*YOUR TASK:* Beginning with the first line, set down every line through the one containing "wpart('wall_hook', bm, CABLE, t)", exactly as it appears, but not the pictures.

*PROVIDED RECORDS:*
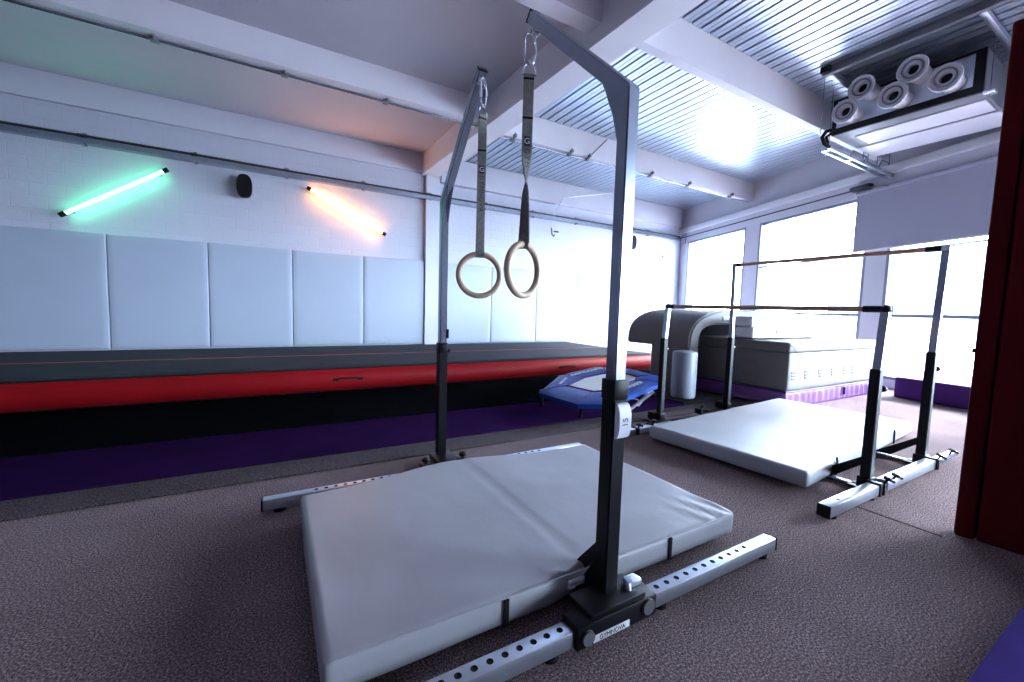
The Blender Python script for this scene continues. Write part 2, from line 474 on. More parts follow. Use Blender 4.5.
def conduit(name, label, y, x0, x1, z, clamps, m=STEEL):
    t = thing(name, label, 'conduit', ((x0+x1)/2, y, z))
    bm = bmesh.new(); cyl(bm, (x0, y, z), (x1, y, z), .012, 10)
    wpart('pipe', bm, m, t)
    for cx in clamps:
        bm = bmesh.new()
        box(bm, (cx-.035, y-.03, z-.02), (cx+.035, y+.03, z+.015), .006)
        box(bm, (cx-.012, y-.05, z-.005), (cx+.012, y+.05, z+.02), .003)
        box(bm, (cx-.02, y-.10, z+.015), (cx+.02, y-.04, z+.055), .006)
        cyl(bm, (cx, y-.07, z+.0), (cx, y-.07, z+.075), .008)
        wpart('beam_clamp', bm, GREYP, t)
    return t
conduit('ceiling_conduit', 'thin conduit clamped under the left ceiling beam', 5.30, XB+.05, 2.42, ZB+.026, [-2.1, -.95, .13, 1.2])
conduit('roof_conduit', 'thin conduit clamped under the far roof beam, right of the rings', 5.255, 2.80, 8.7, 3.375, [2.95, 3.95, 4.3, 5.7, 6.7, 8.0])
t = thing('power_cable', 'thin grey cable dropping from the roof to the far conduit', 'cable', (4.45, 5.17, 3.36))
bm = bmesh.new(); tube(bm, [(4.25, 5.20, 3.36), (4.30, 5.19, 3.40), (4.63, 5.18, 3.73)], .008); wpart('cable', bm, CABLE, t)
t = thing('surface_cable', 'thin grey cable bending down the wall above the cable tray', 'cable', (5.9, WY-.15, 2.7))
bm = bmesh.new(); tube(bm, [(6.75, WY-.3, 3.72), (5.50, WY-.14, 3.44), (5.28, WY-.13, 3.1), (5.27, WY-.06, 2.72)], .007)
wpart('cable', bm, STEEL, t)
bm = bmesh.new(); tube(bm, [(5.27, WY-.06, 2.78), (5.27, WY-.08, 2.64), (5.30, WY-.10, 2.60), (5.34, WY-.08, 2.64)], .014); box(bm, (5.33, WY-.08, 2.70), (5.45, WY-.05, 2.73), .004)
wpart('wall_hook', bm, CABLE, t)

def neon(name, label, a, b, m):
    a = Vector(a); b = Vector(b); d = (b-a).normalized()
    t = thing(name, label, 'tube light', tuple((a+b)/2))
    bm = bmesh.new(); cyl(bm, a+d*.03, b-d*.03, .022, 16); wpart('tube', bm, m, t)
    for p, s in ((a, 1), (b, -1)):
        bm = bmesh.new(); cyl(bm, p-d*.025*s, p+d*.045*s, .031, 16); wpart('end_cap', bm, BLACK, t)
        bm = bmesh.new(); box(bm, (p.x-.018+d.x*s*.1, p.y+.02, p.z-.02+d.z*s*.1), (p.x+.018+d.x*s*.1, WY+.0, p.z+.02+d.z*s*.1), .003)
        wpart('bracket', bm, STEEL, t)
neon('tube_light', 'glowing green tube light slanting up to the right on the brick wall', (-2.325, 7.5, 2.03), (-1.27, 7.5, 2.775), GREEN)
neon('tube_light', 'glowing amber tube light slanting down to the right on the brick wall', (.50, 7.5, 2.825), (1.69, 7.5, 2.24), AMBER)
def speaker(x, z, label):
    t = thing('speaker', label, 'speaker', (x, WY-.14, z-.17))
    n = 40
    bm = bmesh.new()
    rings = []
    for yy, k in ((WY-.05, .86), (WY-.10, .97), (WY-.16, 1.0), (WY-.20, .97)):
        rg = []
        for i in range(n):
            a = 2*PI*i/n; c, s = math.cos(a), math.sin(a)
            rg.append(bm.verts.new((x+.10*k*math.copysign(abs(c)**.75, c), yy, z+.17*k*math.copysign(abs(s)**.8, s))))
        rings.append(rg)
    for i in range(3):
        for k in range(n): bm.faces.new((rings[i][k], rings[i][(k+1) % n], rings[i+1][(k+1) % n], rings[i+1][k]))
    bm.faces.new(rings[0]); bm.faces.new(rings[-1])
    wpart('cabinet', bm, BLACK, t)
    bm = bmesh.new()
    pts = []
    for i in range(n):
        a = 2*PI*i/n; c, s = math.cos(a), math.sin(a)
        pts.append((x+.092*math.copysign(abs(c)**.75, c), z+.16*math.copysign(abs(s)**.8, s)))
    prism(bm, pts, 'y', WY-.206, WY-.198)
    wpart('grille', bm, BLACKR, t)
    wpart('bracket', B((x-.02, WY-.06, z-.05), (x+.02, WY, z+.05), .004), STEEL, t)
speaker(-.36, 2.70, 'black oval speaker between the green and amber tube lights')
speaker(7.62, 2.70, 'small black speaker on the white wall behind the front steel post')
t = thing('wall_sensor', 'tiny grey sensor on the left wall near the window corner', 'sensor', (8.9, WY-.03, 2.5))
bm = bmesh.new(); lathe(bm, [(0, 0), (.03, 0), (.028, .02), (.015, .035), (0, .035)], (8.9, WY, 2.5), (0, -1, 0), 20); wpart('housing', bm, GREYP, t)
bm = bmesh.new(); lathe(bm, [(0, 0), (.01, 0), (.008, .01), (0, .012)], (8.9, WY-.035, 2.5), (0, -1, 0), 12); wpart('lens', bm, BLACK, t)

# ------------------------------------------------------------------ inflatable track
t = thing('inflatable_track', 'long grey inflatable tumbling track with red sides along the padded wall', 'air track', (.5, 6.3, 0))
X0, X1, YA, YZ, H = XB+.05, 5.78, 5.03, 7.53, .285
bm = bmesh.new()
prof = []
for i in range(17):
    a = -PI/2+PI*i/16
    prof.append((YA+.02-.10*math.cos(a), .135+.125*math.sin(a)))
prof += [(YA+.12, .262), (YA+.12, .012)]
prism(bm, prof, 'x', X0, X1)
side = wpart('red_side', bm, REDT, t)
bm = bmesh.new()
prism(bm, [(YA+.10, .02), (YZ, .02), (YZ, H-.01), (YA+.10, H-.01)], 'x', X0, X1-.01)
wpart('body', bm, BLACKR, t)
bm = softbox((X0, YA+.045, H-.028), (X1, YZ, H), .008, .1, .0015)
top = wpart('top_surface', bm, TRACKTOP, t)
bm = bmesh.new(); tube(bm, [(X0, YA+.01, .258), (X1, YA+.01, .258)], .013, 8); box(bm, (X0, YA+.01, .25), (X1, YA+.06, .268))
wpart('seam', bm, BLACKR, t)
for y in (6.22,):
    wpart('red_line', B((X0+.01, y-.018, H-.002), (X1-.01, y+.018, H+.0022)), REDLINE, t, top)
for x in (-2.9, .72, 3.85):
    bm = bmesh.new(); tube(bm, [(x-.12, YA-.083, .15), (x-.08, YA-.10, .165), (x+.08, YA-.10, .165), (x+.12, YA-.083, .15)], .010, 8)
    box(bm, (x-.16, YA-.09, .135), (x-.10, YA-.06, .165), .004); box(bm, (x+.10, YA-.09, .135), (x+.16, YA-.06, .165), .004)
    wpart('carry_handle', bm, BLACKR, t, side)
wpart('end_panel', B((X1-.012, YA+.06, .02), (X1, YZ, H-.03), .004), REDT, t)

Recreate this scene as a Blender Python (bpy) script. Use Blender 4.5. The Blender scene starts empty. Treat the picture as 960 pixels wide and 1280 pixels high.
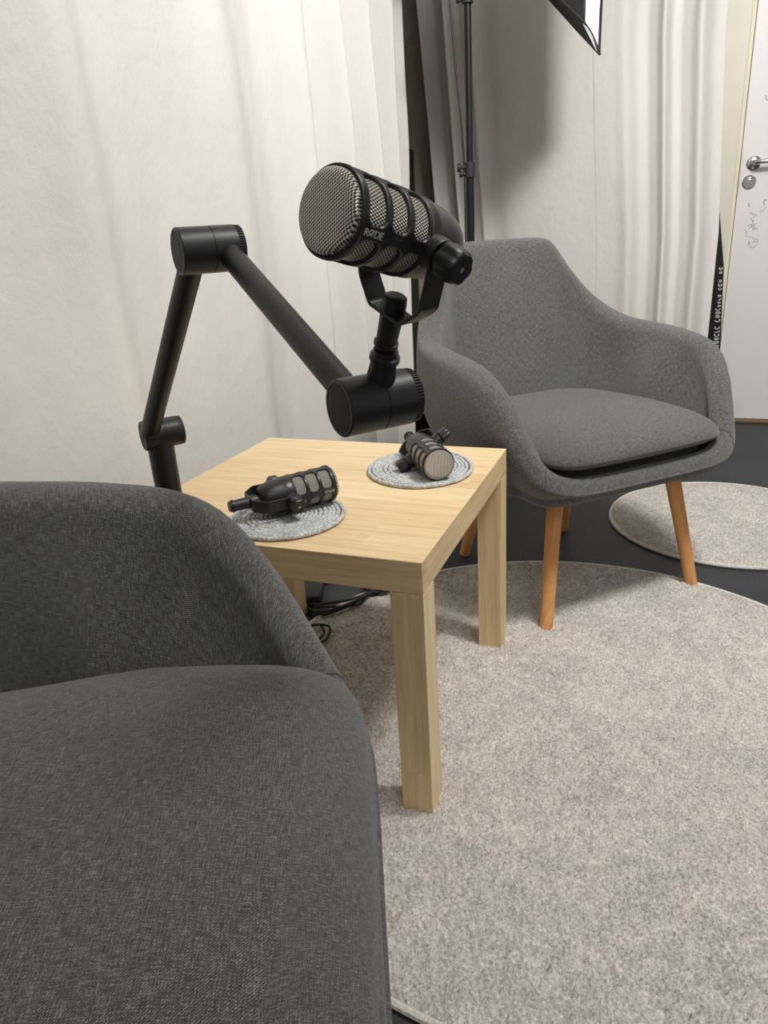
import bpy, math, random
from mathutils import Vector, Matrix, noise
random.seed(7)
SC = bpy.context.scene
COL = SC.collection
PI = math.pi
V = Vector

# ------------------------------------------------------------------ mesh helpers
class MB:
    def __init__(s): s.v = []; s.f = []; s.uv = []; s.mi = []
    def add(s, vs, fs, uvs=None, m=0):
        b = len(s.v); s.v += [tuple(p) for p in vs]
        for i, f in enumerate(fs):
            s.f.append([b + k for k in f]); s.mi.append(m)
            s.uv.append(uvs[i] if uvs else [(0, 0)] * len(f))
    def box(s, lo, hi, grain=None, off=(0, 0), m=0):
        x0, y0, z0 = lo; x1, y1, z1 = hi
        vs = [(x, y, z) for x in (x0, x1) for y in (y0, y1) for z in (z0, z1)]
        fs = [(0, 1, 3, 2), (4, 6, 7, 5), (0, 4, 5, 1), (2, 3, 7, 6), (0, 2, 6, 4), (1, 5, 7, 3)]
        nax = [0, 0, 1, 1, 2, 2]
        uvs = []
        for f, a in zip(fs, nax):
            ax = [k for k in range(3) if k != a]
            if grain is None: g = max(ax, key=lambda k: hi[k] - lo[k])
            else: g = grain if grain in ax else max(ax, key=lambda k: hi[k] - lo[k])
            o = ax[0] if ax[1] == g else ax[1]
            uvs.append([(vs[k][g] + off[0], vs[k][o] + off[1] + a * .37) for k in f])
        s.add(vs, fs, uvs, m)
    def grid(s, P, closed_u=False, closed_v=False, uv=None, flip=False, m=0):
        nu = len(P); nv = len(P[0]); vs = [p for r in P for p in r]; fs = []; uvs = []
        for i in range(nu if closed_u else nu - 1):
            for k in range(nv if closed_v else nv - 1):
                i2 = (i + 1) % nu; k2 = (k + 1) % nv
                q = [(i, k), (i2, k), (i2, k2), (i, k2)]
                if uv: uq = [uv[i][k], uv[i + 1][k], uv[i + 1][k + 1], uv[i][k + 1]]
                else: uq = [(0, 0)] * 4
                if flip: q = q[::-1]; uq = uq[::-1]
                fs.append([a * nv + b for a, b in q]); uvs.append(uq)
        s.add(vs, fs, uvs, m)
    def lathe(s, prof, seg=48, o=(0, 0, 0), a=(0, 0, 1), cap=True, m=0, rfun=None):
        o = V(o); a = V(a).normalized()
        t = V((0, 0, 1)) if abs(a.z) < .9 else V((1, 0, 0))
        u = a.cross(t).normalized(); w = a.cross(u)
        P = []; U = []
        L = 0
        for n, (x, r) in enumerate(prof):
            if n: L += math.hypot(x - prof[n - 1][0], r - prof[n - 1][1])
            row = []; ur = []
            for k in range(seg):
                th = 2 * PI * k / seg; rr = r if rfun is None else rfun(x, th, r)
                row.append(o + a * x + (u * math.cos(th) + w * math.sin(th)) * rr); ur.append((th * .03, L))
            ur.append((2 * PI * .03, L)); P.append(row); U.append(ur)
        s.grid(P, closed_v=True, uv=U, m=m)
        if cap:
            b = len(s.v) - seg * len(prof)
            for row, fl in ((0, True), (len(prof) - 1, False)):
                idx = [b + row * seg + k for k in range(seg)]
                if prof[row][1] > 1e-6:
                    s.f.append(idx[::-1] if not fl else idx); s.mi.append(m); s.uv.append([(0, 0)] * seg)
    def tube(s, pts, r, seg=12, closed=False, m=0):
        pts = [V(p) for p in pts]; n = len(pts); P = []
        up = V((0, 0, 1)); pu = None
        for i in range(n):
            a = pts[(i + 1) % n] - pts[i - 1] if closed else pts[min(i + 1, n - 1)] - pts[max(i - 1, 0)]
            a.normalize()
            if pu is None:
                t = up if abs(a.z) < .9 else V((1, 0, 0)); u = a.cross(t).normalized()
            else: u = (pu - a * pu.dot(a)).normalized()
            pu = u; w = a.cross(u); rr = r[i] if isinstance(r, (list, tuple)) else r
            P.append([pts[i] + (u * math.cos(2 * PI * k / seg) + w * math.sin(2 * PI * k / seg)) * rr for k in range(seg)])
        s.grid(P, closed_u=closed, closed_v=True, m=m)
        if not closed:
            b = len(s.v) - seg * n
            s.f.append([b + k for k in range(seg)]); s.f.append([b + (n - 1) * seg + k for k in range(seg)][::-1])
            s.uv += [[(0, 0)] * seg] * 2; s.mi += [m, m]
    def prism(s, poly, h0, h1, fr):   # poly in (a,b), extruded along c ; fr = (origin,a,b,c)
        o, a, b, c = [V(q) for q in fr]; n = len(poly)
        vs = [o + a * p[0] + b * p[1] + c * h for h in (h0, h1) for p in poly]
        fs = [list(range(n))[::-1], [n + k for k in range(n)]] + [[k, (k + 1) % n, n + (k + 1) % n, n + k] for k in range(n)]
        s.add(vs, fs)
    def build(s, name, mats, parent=None, smooth=True, bevel=0, auto=35, seg=3):
        me = bpy.data.meshes.new(name); me.from_pydata(s.v, [], s.f); 
        ul = me.uv_layers.new(name='UVMap'); flat = [c for f in s.uv for p in f for c in p]
        ul.data.foreach_set('uv', flat)
        if not isinstance(mats, (list, tuple)): mats = [mats]
        for m in mats: me.materials.append(m)
        me.polygons.foreach_set('material_index', s.mi)
        me.polygons.foreach_set('use_smooth', [smooth] * len(me.polygons))
        import bmesh
        bm = bmesh.new(); bm.from_mesh(me); bmesh.ops.remove_doubles(bm, verts=bm.verts, dist=1e-6)
        bmesh.ops.recalc_face_normals(bm, faces=bm.faces)
        if smooth and auto:
            for e in bm.edges:
                if len(e.link_faces) == 2 and e.calc_face_angle(0) > math.radians(auto): e.smooth = False
        bm.to_mesh(me); bm.free(); me.update()
        o = bpy.data.objects.new(name, me); COL.objects.link(o)
        if parent: o.parent = parent
        if bevel:
            b = o.modifiers.new('bevel', 'BEVEL'); b.width = bevel; b.segments = seg; b.limit_method = 'ANGLE'; b.harden_normals = False
        return o

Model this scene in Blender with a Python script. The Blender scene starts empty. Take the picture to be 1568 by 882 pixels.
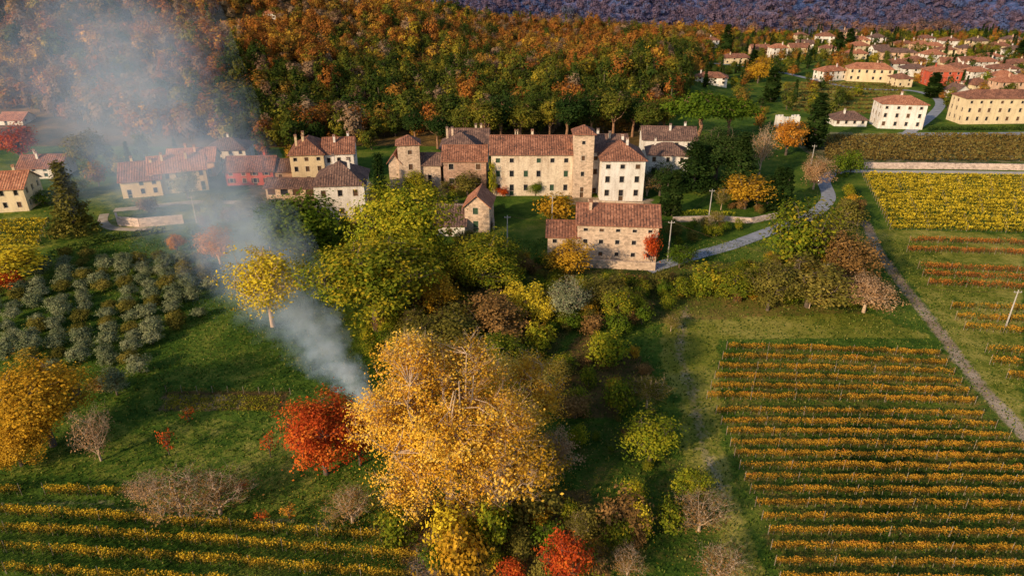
import bpy, math, random, numpy as np
from mathutils import Vector
R=random.Random(11); rng=np.random.default_rng(11)
scene=bpy.context.scene
COL=scene.collection
PITCH=math.radians(25.84); CT=math.cos(PITCH); ST=math.sin(PITCH); F=1059.0; HC=60.0
def ss(a,b,x):
    t=np.clip((np.asarray(x,dtype=float)-a)/(b-a),0,1); return t*t*(3-2*t)
def hgt(x,y):
    x=np.asarray(x,dtype=float); y=np.asarray(y,dtype=float)
    crest=np.interp(x,[-900,-400,-220,-140,-60,20,120,220],[84,68,48,26,8,-1,-6,-6])
    up=ss(245,590,y)
    h=crest*up
    side=(1-ss(50,130,x))
    h=h+9*np.exp(-((y-345)/42.)**2)*side*(0.8+0.3*np.sin(x/37.))
    amp=ss(270,420,y)*side
    h=h+amp*(8*np.sin(x/44.+y/90.+1)*np.cos(y/58.-x/130.)+3*np.sin(x/21.+y/27.))
    h=h-110*ss(625,1050,y)
    h=h+0.35*np.sin(x*.061+1)*np.sin(y*.047+.5)
    return h
# ---- survey helpers: where a sight line meets the terrain
TS=np.arange(40,1700,1.0)
def G(u,v):
    du=(u-784)/F; dv=(v-441)/F
    dx,dy,dz=du,CT-dv*ST,-(ST+dv*CT)
    X=dx*TS; Y=dy*TS; Z=HC+dz*TS
    d=Z-hgt(X,Y); i=int(np.argmax(d<0)) if (d<0).any() else len(TS)-1
    i=max(i,1); a=d[i-1]; b=d[i]; t=TS[i-1]+(a/(a-b) if a!=b else 0)
    x=dx*t; y=dy*t
    return Vector((x,y,float(hgt(x,y))))
def ztop(y,v):
    dv=(v-441)/F
    return HC-y*(ST+dv*CT)/(CT-dv*ST)
def proj(x,y,z):
    d=y*CT+(HC-z)*ST
    return 784+F*x/d, 441+F*(-(z-HC)*CT-y*ST)/d
def mpp(y,z): return (y*CT+(HC-z)*ST)/F
# ---------------- materials
def mk(name):
    m=bpy.data.materials.new(name); m.use_nodes=True; nt=m.node_tree; nt.nodes.clear(); return m,nt
def N(nt,t,ins=None,**kw):
    n=nt.nodes.new(t)
    for k,v in kw.items(): setattr(n,k,v)
    for k,v in (ins or {}).items():
        if hasattr(v,'is_linked'): nt.links.new(v,n.inputs[k])
        else: n.inputs[k].default_value=v
    return n
def ramp(nt,fac,stops):
    n=nt.nodes.new('ShaderNodeValToRGB'); cr=n.color_ramp
    while len(cr.elements)>1: cr.elements.remove(cr.elements[-1])
    cr.elements[0].position=stops[0][0]; cr.elements[0].color=(*stops[0][1],1)
    for p,c in stops[1:]:
        e=cr.elements.new(p); e.color=(*c,1)
    nt.links.new(fac,n.inputs[0]); return n.outputs[0]
def M(nt,op,a,b=0.0,c=None):
    ins={0:a,1:b}
    if c is not None: ins[2]=c
    return N(nt,'ShaderNodeMath',ins,operation=op).outputs[0]
def mixc(nt,f,a,b,bt='MIX'):
    n=nt.nodes.new('ShaderNodeMix'); n.data_type='RGBA'; n.blend_type=bt
    for idx,v in ((0,f),(6,a),(7,b)):
        if hasattr(v,'is_linked'): nt.links.new(v,n.inputs[idx])
        else: n.inputs[idx].default_value=v if idx==0 else (*v,1)
    return n.outputs[2]
def noise(nt,vec,s,d=4,r=.55):
    return N(nt,'ShaderNodeTexNoise',{'Vector':vec,'Scale':s,'Detail':d,'Roughness':r}).outputs[0]
def out(nt,sh,vol=None):
    o=nt.nodes.new('ShaderNodeOutputMaterial'); nt.links.new(sh,o.inputs[0 if vol is None else 1])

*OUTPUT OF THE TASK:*
The Blender Python script for this scene continues. Write part 2, from line 474 on. More parts follow. Use Blender 4.5.
def conduit(name, label, y, x0, x1, z, clamps, m=STEEL):
    t = thing(name, label, 'conduit', ((x0+x1)/2, y, z))
    bm = bmesh.new(); cyl(bm, (x0, y, z), (x1, y, z), .012, 10)
    wpart('pipe', bm, m, t)
    for cx in clamps:
        bm = bmesh.new()
        box(bm, (cx-.035, y-.03, z-.02), (cx+.035, y+.03, z+.015), .006)
        box(bm, (cx-.012, y-.05, z-.005), (cx+.012, y+.05, z+.02), .003)
        box(bm, (cx-.02, y-.10, z+.015), (cx+.02, y-.04, z+.055), .006)
        cyl(bm, (cx, y-.07, z+.0), (cx, y-.07, z+.075), .008)
        wpart('beam_clamp', bm, GREYP, t)
    return t
conduit('ceiling_conduit', 'thin conduit clamped under the left ceiling beam', 5.30, XB+.05, 2.42, ZB+.026, [-2.1, -.95, .13, 1.2])
conduit('roof_conduit', 'thin conduit clamped under the far roof beam, right of the rings', 5.255, 2.80, 8.7, 3.375, [2.95, 3.95, 4.3, 5.7, 6.7, 8.0])
t = thing('power_cable', 'thin grey cable dropping from the roof to the far conduit', 'cable', (4.45, 5.17, 3.36))
bm = bmesh.new(); tube(bm, [(4.25, 5.20, 3.36), (4.30, 5.19, 3.40), (4.63, 5.18, 3.73)], .008); wpart('cable', bm, CABLE, t)
t = thing('surface_cable', 'thin grey cable bending down the wall above the cable tray', 'cable', (5.9, WY-.15, 2.7))
bm = bmesh.new(); tube(bm, [(6.75, WY-.3, 3.72), (5.50, WY-.14, 3.44), (5.28, WY-.13, 3.1), (5.27, WY-.06, 2.72)], .007)
wpart('cable', bm, STEEL, t)
bm = bmesh.new(); tube(bm, [(5.27, WY-.06, 2.78), (5.27, WY-.08, 2.64), (5.30, WY-.10, 2.60), (5.34, WY-.08, 2.64)], .014); box(bm, (5.33, WY-.08, 2.70), (5.45, WY-.05, 2.73), .004)
wpart('wall_hook', bm, CABLE, t)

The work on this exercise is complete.